◆ **Data provided**
──────────────────────────────

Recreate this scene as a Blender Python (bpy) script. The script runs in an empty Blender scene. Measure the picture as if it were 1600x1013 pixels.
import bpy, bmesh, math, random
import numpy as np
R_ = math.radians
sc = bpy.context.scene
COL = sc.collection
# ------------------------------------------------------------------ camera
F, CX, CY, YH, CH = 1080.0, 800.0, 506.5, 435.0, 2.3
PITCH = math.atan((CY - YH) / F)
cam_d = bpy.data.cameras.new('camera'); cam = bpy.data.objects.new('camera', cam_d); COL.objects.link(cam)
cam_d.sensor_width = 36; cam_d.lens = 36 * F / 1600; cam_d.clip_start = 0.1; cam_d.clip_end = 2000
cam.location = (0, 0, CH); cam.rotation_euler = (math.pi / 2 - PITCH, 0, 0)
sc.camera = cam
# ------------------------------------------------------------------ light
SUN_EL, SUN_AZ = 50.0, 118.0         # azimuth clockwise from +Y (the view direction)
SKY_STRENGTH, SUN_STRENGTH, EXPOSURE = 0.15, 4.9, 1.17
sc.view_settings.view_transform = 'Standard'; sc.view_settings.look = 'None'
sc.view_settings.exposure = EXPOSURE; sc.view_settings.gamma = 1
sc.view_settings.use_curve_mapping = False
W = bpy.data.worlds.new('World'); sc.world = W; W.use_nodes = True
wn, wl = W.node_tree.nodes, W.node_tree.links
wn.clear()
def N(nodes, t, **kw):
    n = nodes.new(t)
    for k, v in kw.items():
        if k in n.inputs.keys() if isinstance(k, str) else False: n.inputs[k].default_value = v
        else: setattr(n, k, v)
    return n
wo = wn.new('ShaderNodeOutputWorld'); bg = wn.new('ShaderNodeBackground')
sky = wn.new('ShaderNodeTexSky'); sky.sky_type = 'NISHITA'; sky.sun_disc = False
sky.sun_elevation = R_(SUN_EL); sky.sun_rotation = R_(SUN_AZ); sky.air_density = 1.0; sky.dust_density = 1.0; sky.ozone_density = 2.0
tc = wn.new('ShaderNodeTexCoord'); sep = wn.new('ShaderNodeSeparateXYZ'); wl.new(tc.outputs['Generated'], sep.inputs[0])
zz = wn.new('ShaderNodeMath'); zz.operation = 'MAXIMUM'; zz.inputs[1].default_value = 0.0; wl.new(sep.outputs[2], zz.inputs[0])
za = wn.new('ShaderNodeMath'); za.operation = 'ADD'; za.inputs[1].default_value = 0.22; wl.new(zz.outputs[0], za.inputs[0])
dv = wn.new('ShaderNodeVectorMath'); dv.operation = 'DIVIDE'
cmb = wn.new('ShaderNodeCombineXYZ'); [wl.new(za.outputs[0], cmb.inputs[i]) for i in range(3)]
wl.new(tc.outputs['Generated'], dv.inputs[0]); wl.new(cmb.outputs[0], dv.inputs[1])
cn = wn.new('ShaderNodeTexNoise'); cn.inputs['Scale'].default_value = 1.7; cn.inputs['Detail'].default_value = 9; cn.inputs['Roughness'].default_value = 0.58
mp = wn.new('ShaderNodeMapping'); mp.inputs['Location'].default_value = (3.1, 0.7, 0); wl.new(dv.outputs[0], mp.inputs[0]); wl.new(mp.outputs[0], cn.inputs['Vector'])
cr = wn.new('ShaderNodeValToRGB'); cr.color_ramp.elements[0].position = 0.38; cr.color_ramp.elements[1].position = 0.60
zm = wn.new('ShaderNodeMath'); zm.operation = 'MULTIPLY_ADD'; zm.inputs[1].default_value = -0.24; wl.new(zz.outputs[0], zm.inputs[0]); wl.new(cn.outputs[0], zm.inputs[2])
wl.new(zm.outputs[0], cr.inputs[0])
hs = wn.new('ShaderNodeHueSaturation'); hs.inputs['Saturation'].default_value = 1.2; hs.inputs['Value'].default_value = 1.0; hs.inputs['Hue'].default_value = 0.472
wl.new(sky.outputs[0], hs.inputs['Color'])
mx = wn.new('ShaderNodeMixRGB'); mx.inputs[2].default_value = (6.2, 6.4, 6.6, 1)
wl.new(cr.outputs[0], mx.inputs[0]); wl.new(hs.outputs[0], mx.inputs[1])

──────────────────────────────

◆ **Short problem**
Repeat the data exactly. Leave nothing out.

◆ **Exercise output**
Recreate this scene as a Blender Python (bpy) script. The script runs in an empty Blender scene. Measure the picture as if it were 1600x1013 pixels.
import bpy, bmesh, math, random
import numpy as np
R_ = math.radians
sc = bpy.context.scene
COL = sc.collection
# ------------------------------------------------------------------ camera
F, CX, CY, YH, CH = 1080.0, 800.0, 506.5, 435.0, 2.3
PITCH = math.atan((CY - YH) / F)
cam_d = bpy.data.cameras.new('camera'); cam = bpy.data.objects.new('camera', cam_d); COL.objects.link(cam)
cam_d.sensor_width = 36; cam_d.lens = 36 * F / 1600; cam_d.clip_start = 0.1; cam_d.clip_end = 2000
cam.location = (0, 0, CH); cam.rotation_euler = (math.pi / 2 - PITCH, 0, 0)
sc.camera = cam
# ------------------------------------------------------------------ light
SUN_EL, SUN_AZ = 50.0, 118.0         # azimuth clockwise from +Y (the view direction)
SKY_STRENGTH, SUN_STRENGTH, EXPOSURE = 0.15, 4.9, 1.17
sc.view_settings.view_transform = 'Standard'; sc.view_settings.look = 'None'
sc.view_settings.exposure = EXPOSURE; sc.view_settings.gamma = 1
sc.view_settings.use_curve_mapping = False
W = bpy.data.worlds.new('World'); sc.world = W; W.use_nodes = True
wn, wl = W.node_tree.nodes, W.node_tree.links
wn.clear()
def N(nodes, t, **kw):
    n = nodes.new(t)
    for k, v in kw.items():
        if k in n.inputs.keys() if isinstance(k, str) else False: n.inputs[k].default_value = v
        else: setattr(n, k, v)
    return n
wo = wn.new('ShaderNodeOutputWorld'); bg = wn.new('ShaderNodeBackground')
sky = wn.new('ShaderNodeTexSky'); sky.sky_type = 'NISHITA'; sky.sun_disc = False
sky.sun_elevation = R_(SUN_EL); sky.sun_rotation = R_(SUN_AZ); sky.air_density = 1.0; sky.dust_density = 1.0; sky.ozone_density = 2.0
tc = wn.new('ShaderNodeTexCoord'); sep = wn.new('ShaderNodeSeparateXYZ'); wl.new(tc.outputs['Generated'], sep.inputs[0])
zz = wn.new('ShaderNodeMath'); zz.operation = 'MAXIMUM'; zz.inputs[1].default_value = 0.0; wl.new(sep.outputs[2], zz.inputs[0])
za = wn.new('ShaderNodeMath'); za.operation = 'ADD'; za.inputs[1].default_value = 0.22; wl.new(zz.outputs[0], za.inputs[0])
dv = wn.new('ShaderNodeVectorMath'); dv.operation = 'DIVIDE'
cmb = wn.new('ShaderNodeCombineXYZ'); [wl.new(za.outputs[0], cmb.inputs[i]) for i in range(3)]
wl.new(tc.outputs['Generated'], dv.inputs[0]); wl.new(cmb.outputs[0], dv.inputs[1])
cn = wn.new('ShaderNodeTexNoise'); cn.inputs['Scale'].default_value = 1.7; cn.inputs['Detail'].default_value = 9; cn.inputs['Roughness'].default_value = 0.58
mp = wn.new('ShaderNodeMapping'); mp.inputs['Location'].default_value = (3.1, 0.7, 0); wl.new(dv.outputs[0], mp.inputs[0]); wl.new(mp.outputs[0], cn.inputs['Vector'])
cr = wn.new('ShaderNodeValToRGB'); cr.color_ramp.elements[0].position = 0.38; cr.color_ramp.elements[1].position = 0.60
zm = wn.new('ShaderNodeMath'); zm.operation = 'MULTIPLY_ADD'; zm.inputs[1].default_value = -0.24; wl.new(zz.outputs[0], zm.inputs[0]); wl.new(cn.outputs[0], zm.inputs[2])
wl.new(zm.outputs[0], cr.inputs[0])
hs = wn.new('ShaderNodeHueSaturation'); hs.inputs['Saturation'].default_value = 1.2; hs.inputs['Value'].default_value = 1.0; hs.inputs['Hue'].default_value = 0.472
wl.new(sky.outputs[0], hs.inputs['Color'])
mx = wn.new('ShaderNodeMixRGB'); mx.inputs[2].default_value = (6.2, 6.4, 6.6, 1)
wl.new(cr.outputs[0], mx.inputs[0]); wl.new(hs.outputs[0], mx.inputs[1])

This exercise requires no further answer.